If we slave timer3 to timer1 (the pwm timer) and synchronise to the update event. Ttimer3 will then run at 8.8kHz locked to timer1, we can then use one timer3 capture/compare channel in toggle output mode to generate the 4.4kHz resolver waveform but align it so that the resolver sample point is optimally aligned for reducing latency. Another capture/compare channel is then used to generate the injected ADC trigger at this point. This would get latency down to around 113us. A third capture/compare could be used to trigger PwmGeneration::Run() to offset it later into the pwm period to further reduce latency, with this we could get the latency down to the Run() execution time. With johu's recent restructuring of iut this could be down to 20-30us which should be enough to fix all the loop stability issues and prevent the unwanted regen under all conditions.

[Pete9008]

Binary, unfortunately I’ve not got myself up to speed with compiling, audiuno ide is my limit!

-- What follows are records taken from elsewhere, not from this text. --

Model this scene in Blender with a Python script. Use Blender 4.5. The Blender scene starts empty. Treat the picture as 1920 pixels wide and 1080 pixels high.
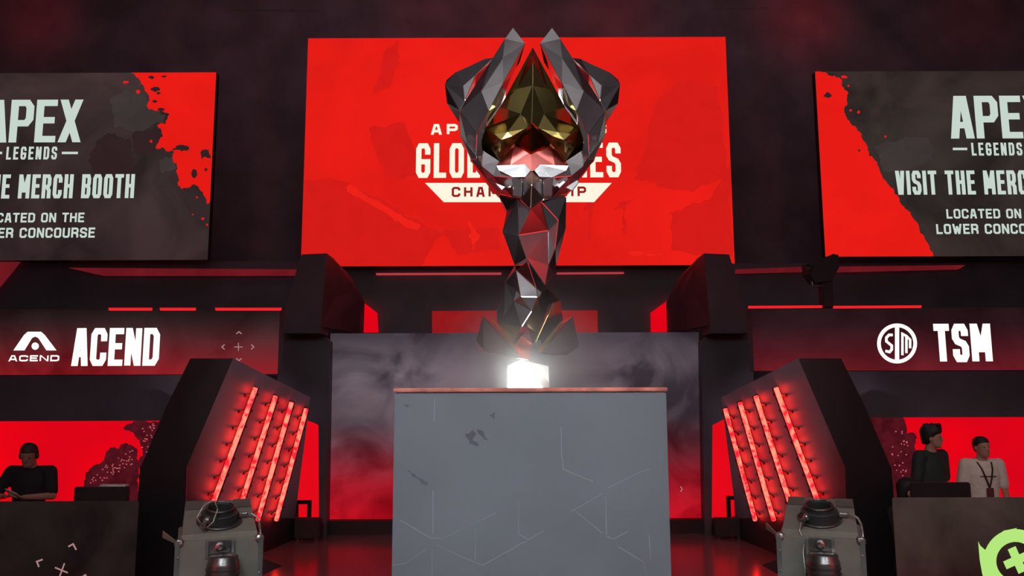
import bpy, bmesh, math, random
from mathutils import Vector, Matrix
random.seed(7)
R = math.radians
C = bpy.context.scene.collection

# ------------------------------------------------------------------ camera
F = 1500.0; PITCH = R(7.6); ROLL = R(0.2); EYE = Vector((0, 0, 1.9))
FWD = Vector((0, math.cos(PITCH), math.sin(PITCH)))
UP0 = Vector((0, -math.sin(PITCH), math.cos(PITCH))); RT0 = Vector((1, 0, 0))
UP = UP0*math.cos(ROLL) + RT0*math.sin(ROLL)
RT = RT0*math.cos(ROLL) - UP0*math.sin(ROLL)
def ray(px, py): return FWD + RT*((px-960)/F) + UP*((540-py)/F)
def P(px, py, Y):
    d = ray(px, py); return EYE + d*(Y/d.y)
def PP(px, py, pt, n):
    d = ray(px, py); return EYE + d*((pt-EYE).dot(n)/d.dot(n))
cd = bpy.data.cameras.new('camera'); cd.sensor_width = 36; cd.lens = F/1920*36; cd.clip_end = 100
cam = bpy.data.objects.new('camera', cd); C.objects.link(cam)
m = Matrix((RT, UP, -FWD)).transposed().to_4x4(); m.translation = EYE
cam.matrix_world = m; bpy.context.scene.camera = cam

# ------------------------------------------------------------------ world, exposure
vs = bpy.context.scene.view_settings
vs.view_transform = 'Standard'; vs.look = 'None'; vs.gamma = 1; vs.use_curve_mapping = False; vs.exposure = 0
w = bpy.data.worlds.new('arena_air'); bpy.context.scene.world = w; w.use_nodes = True
w.node_tree.nodes['Background'].inputs[0].default_value = (0.052, 0.046, 0.050, 1)
w.node_tree.nodes['Background'].inputs[1].default_value = 1.0

def S(c): return tuple(((x/255)/12.92 if x/255 <= .04045 else ((x/255+.055)/1.055)**2.4) for x in c)
# ------------------------------------------------------------------ lamps
def area(name, loc, aim, size, power, col=(255, 255, 255), size_y=None, spread=180):
    l = bpy.data.lights.new(name, 'AREA'); l.energy = power; l.color = S(col); l.size = size
    if size_y: l.shape = 'RECTANGLE'; l.size_y = size_y
    l.spread = R(spread)
    o = bpy.data.objects.new(name, l); C.objects.link(o); o.location = loc
    o.rotation_euler = (Vector(aim)-Vector(loc)).to_track_quat('-Z', 'Y').to_euler(); return o
def spot(name, loc, aim, power, ang, col=(255, 255, 255), blend=.5, r=.1):
    l = bpy.data.lights.new(name, 'SPOT'); l.energy = power; l.color = S(col); l.spot_size = R(ang); l.spot_blend = blend; l.shadow_soft_size = r
    o = bpy.data.objects.new(name, l); C.objects.link(o); o.location = loc
    o.rotation_euler = (Vector(aim)-Vector(loc)).to_track_quat('-Z', 'Y').to_euler(); return o
area('front_wash_lamp', (-1.2, -2.2, 5.6), (0.1, 3.6, 1.4), 1.2, 27, (236, 248, 255), spread=70)
area('front_wash_lamp', (2.0, -2.2, 5.4), (0.1, 3.6, 1.4), 1.0, 18, (236, 244, 255), spread=70)
for i in range(5):
    area('truss_lamp', (-2.4+.55*i, -3.0, 4.2+.16*i), (0, 4, 2.6), .16, 3, (255, 250, 240))
for s_ in (-1, 1): spot('added_pylon_spot', (-s_*5.6, -1.5, 5.2), (s_*2.62, 9, 1.75), 2300, 11, (240, 238, 255), .6)  # unseen spots added to brighten the grey pylon panels
spot('added_person_spot', (4.2, 1.0, 5.5), (5.2, 9.1, 1.0), 260, 14, (255, 236, 220), .8)  # unseen spot added to brighten the person in the pale shirt
area('added_wall_fill', (0, 9.5, 9.9), (0, 14.5, 4.5), 14, 62, (214, 188, 198), 1)  # unseen panel added to lift the dark back wall
area('added_soft_panel', (0, -1.0, 8.2), (0.1, 1.5, 2.5), 9, 62, (246, 246, 246), 8)  # large unseen panel added to give the chrome grey reflections
area('red_side_wash', (4.6, 0.2, 2.9), (0.1, 3.9, 2.4), 2.4, 40, (255, 40, 40), 3.6)
area('red_side_wash', (-4.6, 0.2, 2.4), (0.1, 3.9, 2.2), 2.0, 28, (255, 40, 40), 3.0)
for px, e in ((-10, 9), (790, 5), (965, 7), (1165, 9), (1555, 14), (1900, 3)):
    q = P(px, -40, 13.2); spot('red_ceiling_spot', q, (q.x, 14.5, q.z-.1), e, 95, (255, 40, 45), 1, .2)

# ------------------------------------------------------------------ materials
def nodes(name):
    m = bpy.data.materials.new(name); m.use_nodes = True; nt = m.node_tree
    for n in list(nt.nodes): nt.nodes.remove(n)
    out = nt.nodes.new('ShaderNodeOutputMaterial'); return m, nt, out
def noise(nt, scale, detail=4, dist=0.0, vec=None):
    tc = nt.nodes.new('ShaderNodeTexCoord'); n = nt.nodes.new('ShaderNodeTexNoise')
    n.inputs['Scale'].default_value = scale; n.inputs['Detail'].default_value = detail; n.inputs['Distortion'].default_value = dist
    nt.links.new(tc.outputs['Object'], n.inputs['Vector']); return n
def ramp(nt, src, stops):
    r = nt.nodes.new('ShaderNodeValToRGB'); cr = r.color_ramp
    while len(cr.elements) < len(stops): cr.elements.new(.5)
    for e, (p, c) in zip(cr.elements, stops): e.position = p; e.color = (*c, 1)
    nt.links.new(src, r.inputs[0]); return r
def surf(name, c, rough=.6, metal=0.0, var=.25, scale=6, bump=0.0, spec=.5, c2=None):
    m, nt, out = nodes(name); b = nt.nodes.new('ShaderNodeBsdfPrincipled'); nt.links.new(b.outputs[0], out.inputs[0])
    c = S(c); n = noise(nt, scale)
    d = S(c2) if c2 else tuple(x*(1-var) for x in c)
    u = c if c2 else tuple(min(1, x*(1+var)) for x in c)
    r = ramp(nt, n.outputs[0], [(.3, d), (.7, u)]); nt.links.new(r.outputs[0], b.inputs['Base Color'])
    rr = nt.nodes.new('ShaderNodeMapRange'); rr.inputs[3].default_value = max(.02, rough*.85); rr.inputs[4].default_value = min(1, rough*1.15)
    nt.links.new(n.outputs[0], rr.inputs[0]); nt.links.new(rr.outputs[0], b.inputs['Roughness'])
    b.inputs['Metallic'].default_value = metal; b.inputs['Specular IOR Level'].default_value = spec
    if bump:
        bp = nt.nodes.new('ShaderNodeBump'); bp.inputs['Strength'].default_value = bump; bp.inputs['Distance'].default_value = .02
        n2 = noise(nt, scale*12, 2); nt.links.new(n2.outputs[0], bp.inputs['Height']); nt.links.new(bp.outputs[0], b.inputs['Normal'])
    return m
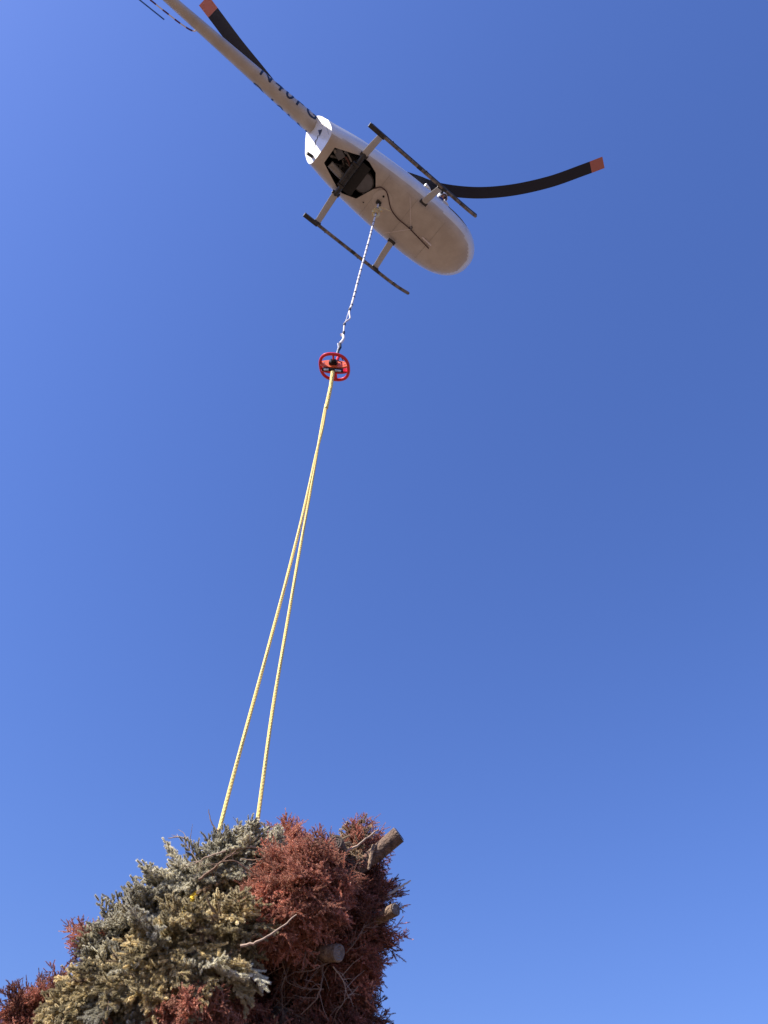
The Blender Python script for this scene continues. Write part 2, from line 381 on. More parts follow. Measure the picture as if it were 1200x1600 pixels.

OK, in that case I'd hold off adjusting the PI gains for now as the ones I posted are only relevant to his latest source code on github.

Compiling for the STM is pretty easy on linux, haven't tried it on windows though. See here for details on setting it up if you're interested viewtopic.php?p=44826#p44826, compiling just needs the first couple of steps in the install section, all the rest is for setting up the debugger.

Edit - The code you are running also hasn't got all the regen fixes in yet so it's not surprising you are still getting it.